» Stated exercise: Would you quote the material below from its first line through the line containing "1.56).build('document_sheet', M['paper'], t)", exactly and with both ends included?
##### Records for this task #####
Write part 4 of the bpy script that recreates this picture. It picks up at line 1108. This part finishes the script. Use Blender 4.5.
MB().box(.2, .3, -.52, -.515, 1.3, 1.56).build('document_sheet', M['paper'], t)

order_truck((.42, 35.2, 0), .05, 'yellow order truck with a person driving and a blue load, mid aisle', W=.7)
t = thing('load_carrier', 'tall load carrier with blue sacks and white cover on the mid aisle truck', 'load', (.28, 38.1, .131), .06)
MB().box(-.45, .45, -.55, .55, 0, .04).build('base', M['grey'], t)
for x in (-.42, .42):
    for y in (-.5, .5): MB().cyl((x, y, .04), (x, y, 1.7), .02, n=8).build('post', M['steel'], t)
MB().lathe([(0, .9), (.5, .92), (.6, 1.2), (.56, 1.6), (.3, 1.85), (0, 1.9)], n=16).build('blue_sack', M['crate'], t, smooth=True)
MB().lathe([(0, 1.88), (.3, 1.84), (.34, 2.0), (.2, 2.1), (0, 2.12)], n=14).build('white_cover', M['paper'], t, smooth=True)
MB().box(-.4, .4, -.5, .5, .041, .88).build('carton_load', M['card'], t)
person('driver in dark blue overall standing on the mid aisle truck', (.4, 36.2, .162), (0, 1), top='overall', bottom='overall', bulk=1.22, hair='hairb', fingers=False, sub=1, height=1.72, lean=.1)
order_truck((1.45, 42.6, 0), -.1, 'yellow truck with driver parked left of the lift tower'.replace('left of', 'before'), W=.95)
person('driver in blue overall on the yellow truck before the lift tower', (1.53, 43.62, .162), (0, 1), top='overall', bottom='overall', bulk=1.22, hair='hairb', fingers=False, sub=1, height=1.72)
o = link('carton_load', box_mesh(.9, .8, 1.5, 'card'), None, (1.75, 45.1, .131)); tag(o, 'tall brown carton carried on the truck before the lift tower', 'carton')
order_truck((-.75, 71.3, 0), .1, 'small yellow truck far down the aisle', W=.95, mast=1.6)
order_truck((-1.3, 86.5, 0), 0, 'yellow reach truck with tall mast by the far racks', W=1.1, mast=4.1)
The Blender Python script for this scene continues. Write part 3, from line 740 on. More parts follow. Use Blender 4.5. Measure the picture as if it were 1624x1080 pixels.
#####
» Response:
Write part 4 of the bpy script that recreates this picture. It picks up at line 1108. This part finishes the script. Use Blender 4.5.
MB().box(.2, .3, -.52, -.515, 1.3, 1.56).build('document_sheet', M['paper'], t)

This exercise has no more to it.